After 30 years of fruitless trying, a new European intellectual property right has been created: the European patent with unitary effect (hereinafter referred to as the unitary patent). It provides for uniform protection throughout the territories of the participating Member States, currently all the 27 member states but Spain and Poland, and should be effective shortly.
The unitary patent will be an option for companies or inventors seeking patent protection in Europe. It’s a European patent with a unitary effect.
The existing system of the European patent is a bundle of national patents which is centrally granted. After the grant of the European patent administered by the European Patent Office (EPO), the holder must choose the countries in which it wishes to receive protection, validate the European patent in those countries, and then comply with various national formal requirements (payment of national fees, providing of translation of the patent into the national language, etc.), as well as pay national annuities to maintain its patent in force in each country.
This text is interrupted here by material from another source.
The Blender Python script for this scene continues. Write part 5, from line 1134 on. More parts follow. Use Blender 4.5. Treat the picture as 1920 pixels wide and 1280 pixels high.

Through the new system, European patent holders will have the opportunity to request the unitary effect before EPO no later than one month after the grant of their European patent. The European patent will then be transformed into one single patent covering all the Member States (currently 25).
It will radically reduce translation and related costs as well as the administrative burden for obtaining patent protection in those territories.
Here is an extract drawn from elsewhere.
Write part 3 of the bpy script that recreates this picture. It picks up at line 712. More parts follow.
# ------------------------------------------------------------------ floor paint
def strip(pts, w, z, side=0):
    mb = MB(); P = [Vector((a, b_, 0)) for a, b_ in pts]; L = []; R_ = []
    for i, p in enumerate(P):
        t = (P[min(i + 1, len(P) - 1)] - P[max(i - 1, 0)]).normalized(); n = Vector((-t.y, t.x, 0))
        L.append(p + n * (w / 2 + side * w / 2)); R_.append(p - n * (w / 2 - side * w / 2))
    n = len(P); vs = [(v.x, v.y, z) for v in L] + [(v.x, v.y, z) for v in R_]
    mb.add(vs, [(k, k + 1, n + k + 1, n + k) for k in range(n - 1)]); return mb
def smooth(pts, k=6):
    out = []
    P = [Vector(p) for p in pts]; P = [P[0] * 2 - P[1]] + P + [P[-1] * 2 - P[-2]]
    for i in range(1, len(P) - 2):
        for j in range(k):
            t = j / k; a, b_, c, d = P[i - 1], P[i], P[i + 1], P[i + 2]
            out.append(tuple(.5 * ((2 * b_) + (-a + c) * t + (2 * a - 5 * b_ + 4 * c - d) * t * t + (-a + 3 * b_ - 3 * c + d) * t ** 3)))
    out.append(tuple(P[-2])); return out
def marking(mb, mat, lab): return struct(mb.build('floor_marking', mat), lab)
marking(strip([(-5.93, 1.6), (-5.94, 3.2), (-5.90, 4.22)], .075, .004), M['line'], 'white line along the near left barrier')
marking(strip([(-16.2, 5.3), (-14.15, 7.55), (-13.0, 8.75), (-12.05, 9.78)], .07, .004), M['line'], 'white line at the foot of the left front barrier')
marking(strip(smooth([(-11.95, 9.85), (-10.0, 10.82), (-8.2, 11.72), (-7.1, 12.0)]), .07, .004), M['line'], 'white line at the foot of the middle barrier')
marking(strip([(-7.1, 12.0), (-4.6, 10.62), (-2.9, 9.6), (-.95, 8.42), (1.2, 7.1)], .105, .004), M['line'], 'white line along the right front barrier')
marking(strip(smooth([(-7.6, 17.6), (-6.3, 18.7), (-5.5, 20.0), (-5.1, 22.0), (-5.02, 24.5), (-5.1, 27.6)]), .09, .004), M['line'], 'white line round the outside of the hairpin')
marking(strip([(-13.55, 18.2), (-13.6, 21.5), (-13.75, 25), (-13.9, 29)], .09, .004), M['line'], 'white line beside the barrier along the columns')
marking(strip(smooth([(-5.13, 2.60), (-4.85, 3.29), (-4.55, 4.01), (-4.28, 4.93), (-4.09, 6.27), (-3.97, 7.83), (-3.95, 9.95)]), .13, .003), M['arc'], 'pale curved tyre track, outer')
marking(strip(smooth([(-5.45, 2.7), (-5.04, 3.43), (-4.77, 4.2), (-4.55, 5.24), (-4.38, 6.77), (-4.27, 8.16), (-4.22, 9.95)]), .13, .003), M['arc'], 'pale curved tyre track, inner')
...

The specific judicial system, named Unified Patent Court (UPC), should avoid the duplication of litigation cases before the various courts of the various Member States concerned, and the risk of multiple parallel court proceedings possibly leading to divergent outcomes should disappear.
The creation of unitary patent protection is conditional on the entry into force of the agreement on the Unified Patent Court. It will take effect on 1st January 2014 or when, if later, at least 13 Member States (including the three States with the highest number of European patents in force, i.e. France, Germany and the United Kingdom) ratify the draft agreement on the Unified Patent Court.
The unitary effect of a European Patent will only extend to those Member States which have ratified the Court agreement, but such Agreement shall remain open at any time to all willing Member States.